I’ve been working with Virtual Earth and SQL 2008 – mainly pulling points out of the database, clustering them, and throwing them on the map. All well and good, but I was getting some weirdness when zoomed out to the first of second zoom levels.
Specifically I was getting this error:
The specified input does not represent a valid geography instance because it exceeds a single hemisphere. Each geography instance must fit inside a single hemisphere. A common reason for this error is that a polygon has the wrong ring orientation.
The issue was that the bounding box of the map view port was more than a “hemisphere” in size, and so I was going to have to split up these queries into SQL Server. Now that sounds simple enough, but took some experimenting to work out exactly how to do this. Steve Kass (I believe of the SQL Server team @ Microsoft) has a post on the hemisphere requirement that talks about ring-direction. While we’re on that sub-topic, ring-direction matters a lot here. The “left side of the line” is the “inside”, and if you get it wrong you will also get this same exception.
So – my observations – it seems that your geometry has to be less than a hemisphere. The “exceeds” in the error message is a red herring.

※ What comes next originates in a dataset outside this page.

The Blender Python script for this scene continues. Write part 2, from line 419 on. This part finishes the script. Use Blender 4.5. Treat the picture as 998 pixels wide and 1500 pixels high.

For example the “western hemisphere” as defined below will throw an exception
declare @WKT varchar(max);
set @WKT = 'POLYGON((90 -180, -90 -180, -90 0, 90 0, 90 -180))'
SELECT count([PointLocationID]) FROM [dbo].[DemoPoints]
WHERE [Location].STIntersects(geography::STPolyFromText(@WKT, 4326)) = 1
However, if we tuck these values in a little bit…
declare @WKT varchar(max);
set @WKT = 'POLYGON((89.9 -179.9, -89.9 -179.9, -89.9 0, 89.9 0, 89.9 -179.9))'
SELECT count([PointLocationID]) FROM [dbo].[DemoPoints]
WHERE [Location].STIntersects(geography::STPolyFromText(@WKT, 4326)) = 1
All is well again.
Further experiments seem to indicate that which way you cut the globe matters as well. Despite having 1000′s of points in the souther hemisphere, this query does not return any points
declare @WKT varchar(max);
set @WKT = 'POLYGON((0 -179, -89 -179, -89 179, -1 179 , 0 -179))'SELECT count([PointLocationID]) FROM [dbo].[DemoPoints]
WHERE [Location].STIntersects(geography::STPolyFromText(@WKT, 4326)) = 1
If I then split the southern hemisphere into two parts – East and West, I get the points again…
declare @WKT varchar(max);
set @WKT ='POLYGON((0 0, -89 0, -89 179, -1 179 , 0 0))' --eastern half of southern hemisphereSELECT count([PointLocationID]) FROM [dbo].[DemoPoints]
WHERE [Location].STIntersects(geography::STPolyFromText(@WKT, 4326)) = 1
and
declare @WKT varchar(max);
set @WKT ='POLYGON((0 -179, -89 -179, -89 0, -1 0 , 0 -179))'--western half of southern hemisphereSELECT count([PointLocationID]) FROM [dbo].[DemoPoints]
WHERE [Location].STIntersects(geography::STPolyFromText(@WKT, 4326)) = 1
So – it would seem that the “hemisphere” they are referring to is really an EAST – WEST range. As long as your query geometry is less than 180 degrees wide, things are pretty good. Take this query, which is a patch that is ~180 wide and 90 high centered over 0,0.
declare @WKT varchar(max);
set @WKT = 'POLYGON((45 -89.9, -45 -89.9, -45 89.9, 45 89.9, 45 -89.9))'SELECT count([PointLocationID]) FROM [dbo].[DemoPoints]
WHERE [Location].STIntersects(geography::STPolyFromText(@WKT, 4326)) = 1
This works just fine, so clearly we are not restricted by the actual Lat/Lon values just the range of values.
So as far as I can tell the rules for a valid geometry are:
1) Latitude (Y) Range must be less than or equal to 90 degrees
2) Longitude (X) Range must be less than 180 degrees
Hope this helps someone else avoid a few hours of head scratching and manual SQL querying.